As the Russian threat progresses, and we are witnessing an uptick of sabotage attempts across the continent, differences in the approach to European security between those member states of the EU which find themselves nearer to Russia and those farther away, will manifest themselves more clearly. Slantchev puts this issue into perspective: "We are already seeing some of that in the competition between Czech and German (and French) defence sectors. The initiatives that the Czechs coordinate do not go through EU institutions, and the Czechs have been quite open about not wanting to run their aid to Ukraine through the EU because they wish to privilege their own defence sector."

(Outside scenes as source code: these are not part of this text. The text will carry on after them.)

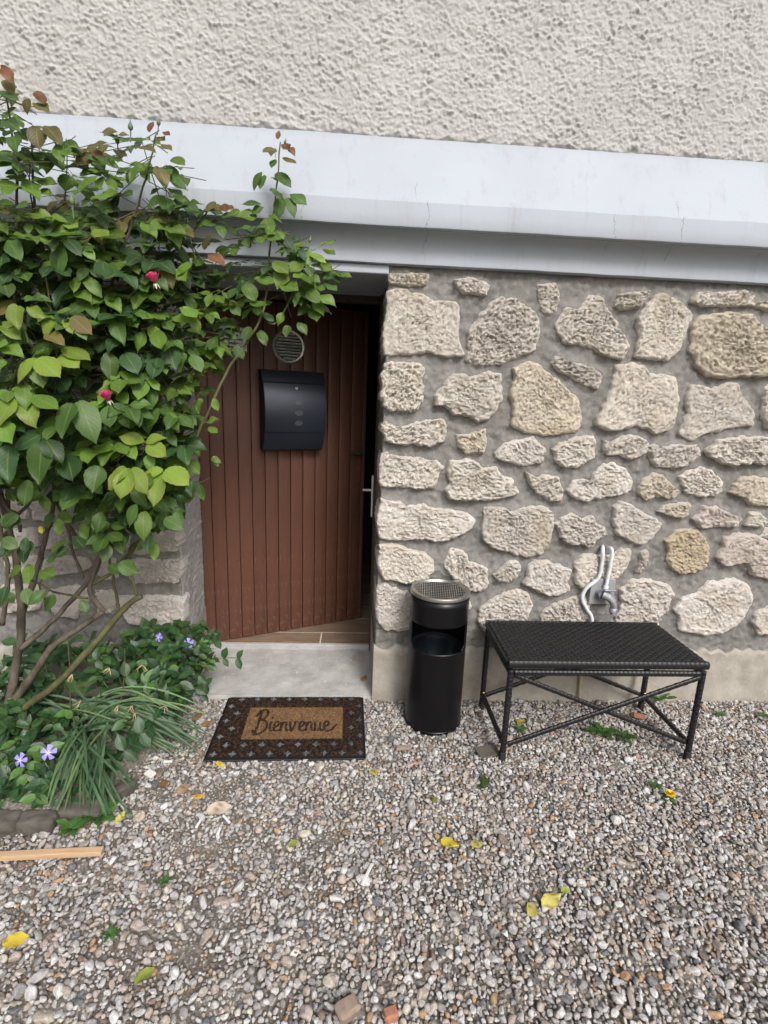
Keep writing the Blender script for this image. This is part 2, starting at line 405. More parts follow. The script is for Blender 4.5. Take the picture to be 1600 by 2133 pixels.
# the ground: one sheet to the horizon, finer near the house
nx, ny = 150, 96
xs = np.concatenate([[-60, -20, -6], np.linspace(-2.6, 3.2, nx), [8, 22, 60]])
ys = np.concatenate([[-80, -25, -8], np.linspace(-2.6, 0.02, ny), [0.3]])
gx, gy = np.meshgrid(xs, ys)
nz_ = fft_noise(len(xs), len(ys), 0.04, 0.08, 0.9, 3)*0.003
V = np.stack([gx.ravel(), gy.ravel(), (nz_-0.004).ravel()], 1)
ground = mk('ground', V, grid_faces(len(xs), len(ys)), MT['soil'])
tag(ground, 'brown soil yard strewn with gravel in front of the house', 'ground', kind='structure')

# ================================================================== HOUSE
house = empty('house', (JX, 0.1, 0.0))
tag(house, 'house front with cream roughcast, white ledge, rubble stone base and brown plank door', 'house')

# --- roughcast wall: thrown lumps as real relief
dx = 0.0033; X0, X1, Z0, Z1 = -2.35, 2.45, 2.215, 3.05
nx = int((X1-X0)/dx); nz = int((Z1-Z0)/dx)
def spatter(sig, spacing, seed, an=1.0, th=0.0):
    """thrown blobs: sparse random impulses spread by an oblong kernel"""
    g = np.random.default_rng(seed); imp = (g.random((nz, nx)) < dx*dx/spacing**2)*g.uniform(.45, 1.25, (nz, nx))
    fx = np.fft.fftfreq(nx, dx)[None, :]; fz = np.fft.fftfreq(nz, dx)[:, None]
    u = fx*cos(th)+fz*sin(th); v = -fx*sin(th)+fz*cos(th)
    K = np.exp(-2*(pi*sig)**2*((u*an)**2+(v/an)**2))*(2*pi*sig*sig/dx/dx)
    return np.minimum(np.real(np.fft.ifft2(np.fft.fft2(imp)*K)), 1.5)
h = (0.0042*spatter(.0037, .0125, 11, 1.25, .5)+0.0040*spatter(.0030, .0098, 12, 1.3, -.4)+0.0034*spatter(.0034, .0138, 13, 1.2, 1.4)
     + 0.0022*spatter(.0022, .0080, 14) + 0.0009*fft_noise(nx, nz, dx, .02, .3, 16)) - 0.004
big_ = 0.75+0.5*np.clip(0.5+0.5*fft_noise(nx, nz, dx, .08, .6, 17), 0, 1)      # denser and thinner throws
h = np.maximum(h, -0.003)*big_*0.68
zz = np.linspace(Z0, Z1, nz)[:, None]
xx = np.linspace(X0, X1, nx)[None, :]
edge = 2.262 + 0.005*fft_noise(nx, 2, dx, 0.05, 0.4, 15)[0][None, :]
fade = np.clip((zz-edge)/0.012, 0, 1)
yy = 0.004 - (h+0.009)*fade
V = np.stack([np.broadcast_to(xx, (nz, nx)).ravel(), yy.ravel(), np.broadcast_to(zz, (nz, nx)).ravel()], 1)
o = mk('roughcast_wall', V, grid_faces(nx, nz), MT['roughcast'], house)
tag(o, 'cream wall of coarse lumpy roughcast above the white ledge')

# --- moulded white ledge, extruded along the house
def ledge_profile():
    P = [(0.02, 2.268), (-0.006, 2.266), (-0.013, 2.262), (-0.016, 2.246), (-0.019, 2.240)]
    for k in range(1, 9): P.append((-0.019-0.089*k/8, 2.240-0.212*k/8))
    P += [(-0.1115, 2.0245), (-0.112, 2.018), (-0.112, 1.985), (-0.112, 1.950), (-0.110, 1.9445), (-0.105, 1.943), (-0.089, 1.943), (-0.087, 1.951), (-0.080, 1.951)]
    for k in range(0, 11):
        t = k/10*pi/2
        P.append((-0.079+0.047*sin(t)**1.1, 1.944-0.066*(1-cos(t))))
    P += [(-0.031, 1.868), (-0.031, 1.848), (-0.030, 1.8415), (-0.026, 1.840), (0.03, 1.840)]
    return P
P = ledge_profile(); nxl = 240
lx = np.linspace(-2.4, 2.5, nxl)
wob = fft_noise(nxl, 2, 4/nxl, 0.15, 1.2, 21)[0]*0.0006; wob2 = fft_noise(nxl, 2, 4/nxl, 0.15, 1.2, 22)[0]*0.0005
V = np.array([(x, y+wob[i]*(1 if y < -.02 else .3), z+wob2[i]) for (y, z) in P for i, x in enumerate(lx)])
o = mk('ledge', V, grid_faces(nxl, len(P))[:, ::-1], MT['paint'], house); autosm(o, 28)
tag(o, 'white painted ledge with sloping top, flat band and hollow moulding, finely cracked')

# --- lintel over the doorway
m = MB().box((LX-0.5, -0.012, ZT), (JX+0.001, YB+0.06, 1.8385), 0.003)
tag(m.build('lintel', MT['paint'], house), 'pale lintel over the doorway under the ledge')

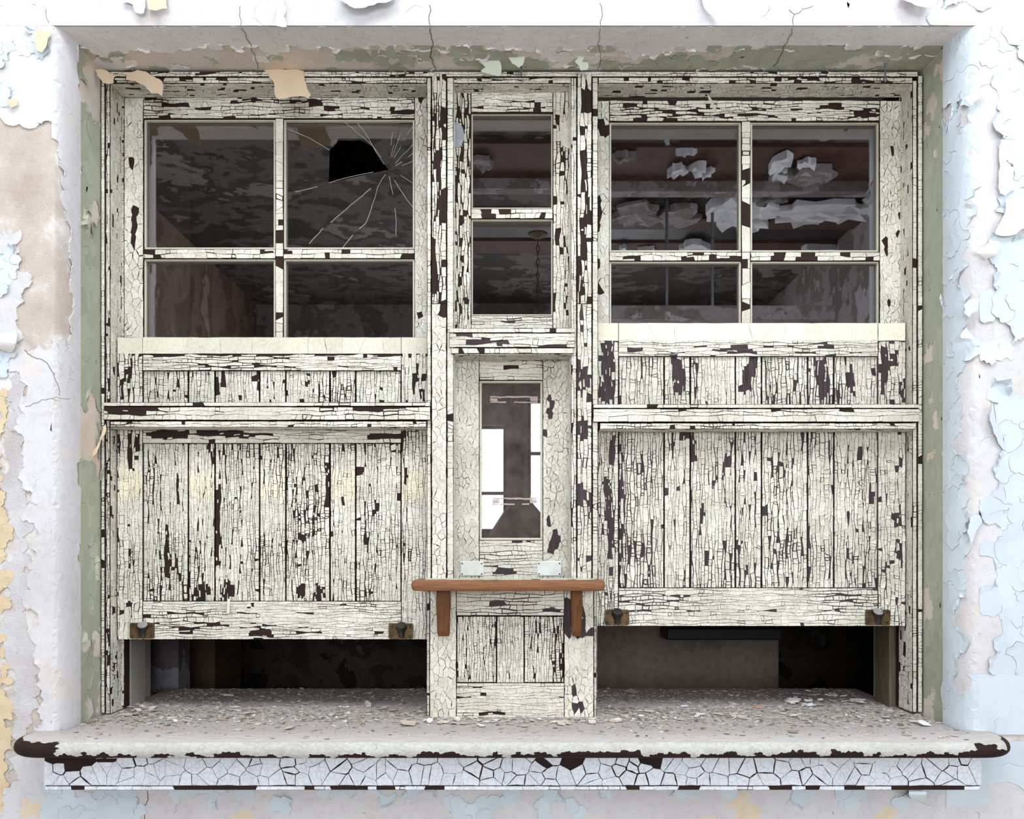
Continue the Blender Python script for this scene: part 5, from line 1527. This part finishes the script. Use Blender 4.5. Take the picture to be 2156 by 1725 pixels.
# hanging lamps
def chain(parent, x, y, z0, z1):
    mb = MB(); n = int((z0-z1)/0.055)
    for i in range(n):
        zc = z0-(i+0.5)*(z0-z1)/n; h = (z0-z1)/n*0.62
        pts = []
        for q in range(9):
            a = 2*pi*q/8
            dx, dz = 0.012*cos(a), h*sin(a)
            pts.append((x+dx, y, zc+dz) if i % 2 else (x, y+dx, zc+dz))
        mb.tube(pts, 0.004, 5, caps=False)
    mb.build('chain', IRON, parent)
for (u, v, lb, zb) in ((1132, 492, 'dark pendant chain with round ceiling cup mirrored in the middle pane', 3.32), (1765, 530, 'dark pendant chain mirrored in the right sash', 2.75)):
    x, y = refl(u, v)
    lp = thing('pendant_lamp', lb, 'lamp', (x, y, HZ))
    mb = MB(); mb.tube([(x, y, HZ), (x, y, HZ-0.03), (x, y, HZ-0.06)], [0.09, 0.08, 0.02], 16); mb.build('ceiling_cup', OFF_BROWN, lp)
    chain(lp, x, y, HZ-0.06, zb)
    mb = MB(); mb.tube([(x, y, zb), (x, y, zb-0.05), (x, y, zb-0.16), (x, y, zb-0.2)], [0.03, 0.12, 0.16, 0.10], 16); mb.build('shade', BLACK, lp)
x0_, y0_ = refl(1404, 420); x1_, _ = refl(1500, 420)
fl = thing('strip_lamp', 'grey strip light hung on two rods, mirrored in the right sash', 'lamp', ((x0_+x1_)/2, y0_, 3.3))
kz = (2*GY-y0_+D)
zr = EYE+(CY-648)*kz/F
for x in (x0_, x1_):
    mb = MB(); mb.tube([(x, y0_, HZ), (x, y0_, zr)], 0.012, 8); mb.build('rod', STEEL, fl)
mb = MB(); mb.box((x0_-0.5, y0_-0.06, zr-0.10), (x1_+0.9, y0_+0.06, zr)); mb.build('lamp_housing', HALL_WALL, fl)
# stand-in for an unidentified dark shape at the foot of the mirrored windows
hp = thing('dark_silhouette', 'dark sloping mound mirrored at the bottom of the ticket pane', 'silhouette', (0.05, HB+1.2, 0))
mb = MB(); n = 16; o = 0
for (z, rx) in ((0, 0.75), (0.6, 0.6), (1.2, 0.42), (1.55, 0.30), (1.78, 0.17), (1.86, 0.10)):
    for i in range(n):
        a = 2*pi*i/n
        mb.v.append((0.09+rx*cos(a)*(0.9+0.2*vnoise(i*0.7, z*2, 2)), HB+1.2+rx*0.6*sin(a), z))
for j in range(5):
    for i in range(n): mb.face([j*n+i, j*n+(i+1) % n, (j+1)*n+(i+1) % n, (j+1)*n+i])
mb.face([5*n+i for i in range(n)]); mb.face([i for i in range(n)][::-1])
mb.build('silhouette_body', OFF_BROWN, hp, smooth=False)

Defence expenditure set to rise

Thus, the European defence sector is set to increase no matter what, a complete transition to a war economy is not necessary to facilitate this. Although, this will increase European defence capabilities, they will rise at a different pace. Those countries who were decisive enough to respond to Russian aggression more proactively will bring favour to their own defence sectors. Inside NATO, increasing European capabilities will also shift the balance of power. As Kuldkepp concludes: "It would also be a welcome rebalancing of responsibility, reducing Europe's security defence on the USA – something that comes with its own risks – and increasing Europe's leverage inside the alliance."

In the end, a transition to a war economy on the side of Europe seems unlikely, unless Russia expands the scope of its aggression to member states of NATO and the EU. Having said that, a mobilisation of defence resources is necessary for the continent, as the current level of threat isn't likely to be lowered for years to come.